Australia is hopeful that the structural changes made by the country and the ASEAN nations in the aftermath of the Asian financial crisis more than 10 years ago will help mitigate the effects of the global financial crisis.
Australian Foreign Minister Stephen Smith said that the global financial crisis will have an adverse effect like slower economic growth and lack of investor confidence but expressed optimism that it will not be felt very harshly by Australia and ASEAN countries, including the Philippines because of the structural changes.
“In terms of ASEAN countries and Asia, we saw a decade and a half ago the Asian financial crisis. As a consequence of that which was felt very, very harshly in Asia are some financial structural changes and that is a good step,” Smith said in a press conference at the Hotel Sofitel.

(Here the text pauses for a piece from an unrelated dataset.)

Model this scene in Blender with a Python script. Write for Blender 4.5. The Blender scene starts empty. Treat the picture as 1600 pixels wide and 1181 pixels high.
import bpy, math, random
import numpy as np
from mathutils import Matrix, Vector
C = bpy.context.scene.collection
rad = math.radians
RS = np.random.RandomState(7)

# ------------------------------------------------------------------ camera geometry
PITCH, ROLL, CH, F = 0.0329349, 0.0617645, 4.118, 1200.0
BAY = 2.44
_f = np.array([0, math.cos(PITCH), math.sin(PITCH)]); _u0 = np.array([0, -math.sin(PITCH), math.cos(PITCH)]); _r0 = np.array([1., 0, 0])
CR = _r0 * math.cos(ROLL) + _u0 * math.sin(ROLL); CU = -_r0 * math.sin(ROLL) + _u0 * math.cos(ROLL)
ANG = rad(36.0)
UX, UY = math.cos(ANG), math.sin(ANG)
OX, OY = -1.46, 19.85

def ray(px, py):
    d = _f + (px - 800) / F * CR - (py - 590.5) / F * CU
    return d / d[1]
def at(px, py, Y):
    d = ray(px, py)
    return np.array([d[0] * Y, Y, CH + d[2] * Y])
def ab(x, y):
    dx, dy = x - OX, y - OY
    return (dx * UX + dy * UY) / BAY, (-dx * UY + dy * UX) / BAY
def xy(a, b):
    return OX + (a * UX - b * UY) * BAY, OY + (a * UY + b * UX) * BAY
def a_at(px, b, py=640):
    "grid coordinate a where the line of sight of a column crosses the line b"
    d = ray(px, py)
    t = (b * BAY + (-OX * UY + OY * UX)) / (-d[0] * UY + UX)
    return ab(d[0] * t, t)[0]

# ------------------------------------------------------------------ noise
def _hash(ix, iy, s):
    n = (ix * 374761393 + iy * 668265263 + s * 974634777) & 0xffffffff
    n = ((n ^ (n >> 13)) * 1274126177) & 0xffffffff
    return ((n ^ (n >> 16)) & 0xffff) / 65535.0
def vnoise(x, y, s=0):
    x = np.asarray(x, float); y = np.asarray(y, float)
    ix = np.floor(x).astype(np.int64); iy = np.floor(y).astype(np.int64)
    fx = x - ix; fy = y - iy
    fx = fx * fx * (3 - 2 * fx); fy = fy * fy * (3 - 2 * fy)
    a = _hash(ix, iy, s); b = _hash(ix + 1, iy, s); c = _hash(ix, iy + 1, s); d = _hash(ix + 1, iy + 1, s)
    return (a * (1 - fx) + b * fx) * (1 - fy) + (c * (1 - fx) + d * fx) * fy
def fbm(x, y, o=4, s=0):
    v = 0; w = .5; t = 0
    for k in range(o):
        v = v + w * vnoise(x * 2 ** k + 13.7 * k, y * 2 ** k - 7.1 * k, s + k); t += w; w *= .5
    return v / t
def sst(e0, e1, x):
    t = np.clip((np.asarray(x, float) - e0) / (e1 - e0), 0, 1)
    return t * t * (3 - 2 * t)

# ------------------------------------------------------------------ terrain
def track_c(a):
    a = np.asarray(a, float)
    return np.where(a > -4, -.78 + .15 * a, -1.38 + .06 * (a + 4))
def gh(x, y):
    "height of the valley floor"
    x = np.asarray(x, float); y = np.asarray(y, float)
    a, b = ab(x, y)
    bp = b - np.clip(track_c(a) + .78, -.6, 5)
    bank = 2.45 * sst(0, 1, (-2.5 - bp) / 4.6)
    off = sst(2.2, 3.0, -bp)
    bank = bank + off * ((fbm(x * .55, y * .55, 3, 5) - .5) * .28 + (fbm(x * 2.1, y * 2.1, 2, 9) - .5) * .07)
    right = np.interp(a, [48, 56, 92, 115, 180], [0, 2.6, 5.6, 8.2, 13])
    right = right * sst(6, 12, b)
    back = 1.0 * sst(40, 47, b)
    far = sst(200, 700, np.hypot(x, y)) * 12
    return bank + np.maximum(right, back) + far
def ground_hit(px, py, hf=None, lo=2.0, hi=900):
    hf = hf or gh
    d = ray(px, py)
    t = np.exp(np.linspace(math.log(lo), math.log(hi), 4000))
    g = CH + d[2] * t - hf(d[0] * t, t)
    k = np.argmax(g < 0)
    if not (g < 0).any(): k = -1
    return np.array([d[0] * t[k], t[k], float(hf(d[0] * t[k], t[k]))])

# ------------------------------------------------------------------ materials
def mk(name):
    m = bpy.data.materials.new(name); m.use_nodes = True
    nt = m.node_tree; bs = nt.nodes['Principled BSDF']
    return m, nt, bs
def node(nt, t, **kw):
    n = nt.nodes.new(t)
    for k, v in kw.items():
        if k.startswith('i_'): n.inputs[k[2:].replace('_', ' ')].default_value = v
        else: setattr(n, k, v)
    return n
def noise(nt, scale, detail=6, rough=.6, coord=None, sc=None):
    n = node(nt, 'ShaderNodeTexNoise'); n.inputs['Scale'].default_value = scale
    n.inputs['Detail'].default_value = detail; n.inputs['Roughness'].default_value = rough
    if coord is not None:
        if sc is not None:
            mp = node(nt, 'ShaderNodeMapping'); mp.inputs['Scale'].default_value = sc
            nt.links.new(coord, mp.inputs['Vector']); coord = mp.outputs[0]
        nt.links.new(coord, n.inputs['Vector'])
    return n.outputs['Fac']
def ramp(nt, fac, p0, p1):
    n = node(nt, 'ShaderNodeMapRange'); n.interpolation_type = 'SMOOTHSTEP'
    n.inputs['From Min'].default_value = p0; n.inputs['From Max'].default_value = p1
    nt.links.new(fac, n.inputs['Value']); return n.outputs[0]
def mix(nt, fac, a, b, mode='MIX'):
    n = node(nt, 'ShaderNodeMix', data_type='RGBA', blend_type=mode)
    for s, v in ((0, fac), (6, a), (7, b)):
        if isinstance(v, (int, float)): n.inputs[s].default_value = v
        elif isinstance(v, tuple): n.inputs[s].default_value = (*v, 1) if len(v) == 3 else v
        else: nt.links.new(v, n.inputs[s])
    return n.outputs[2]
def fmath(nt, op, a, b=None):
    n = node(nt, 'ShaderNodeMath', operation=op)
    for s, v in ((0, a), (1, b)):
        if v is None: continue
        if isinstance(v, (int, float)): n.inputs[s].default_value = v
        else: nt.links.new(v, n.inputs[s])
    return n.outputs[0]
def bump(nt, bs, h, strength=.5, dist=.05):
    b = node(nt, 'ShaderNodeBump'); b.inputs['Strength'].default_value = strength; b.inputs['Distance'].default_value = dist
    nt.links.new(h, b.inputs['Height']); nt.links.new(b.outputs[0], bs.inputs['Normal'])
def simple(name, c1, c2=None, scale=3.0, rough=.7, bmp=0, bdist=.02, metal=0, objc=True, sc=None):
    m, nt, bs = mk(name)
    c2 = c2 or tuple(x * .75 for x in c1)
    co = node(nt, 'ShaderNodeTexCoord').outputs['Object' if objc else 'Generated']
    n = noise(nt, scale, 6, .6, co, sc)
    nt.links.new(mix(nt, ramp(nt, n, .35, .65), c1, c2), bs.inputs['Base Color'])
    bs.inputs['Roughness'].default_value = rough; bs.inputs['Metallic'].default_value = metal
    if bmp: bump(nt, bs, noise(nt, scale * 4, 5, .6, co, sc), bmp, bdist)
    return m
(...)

“Will there be consequences? Yes of course there will be for Asia and Australia. At this stage we are hopeful that Australia and the Philippines will address the consequence like slower economic growth and lack of investor’s confidence. But with a bit of luck and the structural changes made by Australia and Asian countries in the aftermath of the Asian financial crisis a decade and a half ago, we’ll address the adverse consequence to some extent,” he added.
The Philippines and Australia discussed the global financial situation and underscored the need for greater cooperation on economic and financial issues, including the East Asia Summit (EAS) and Asia Pacific Economic Cooperation (APEC).
The two countries reaffirmed their strong commitment to the successful conclusion of the WTO Doha Development Agenda negotiations, including as partners in the Cairns Group.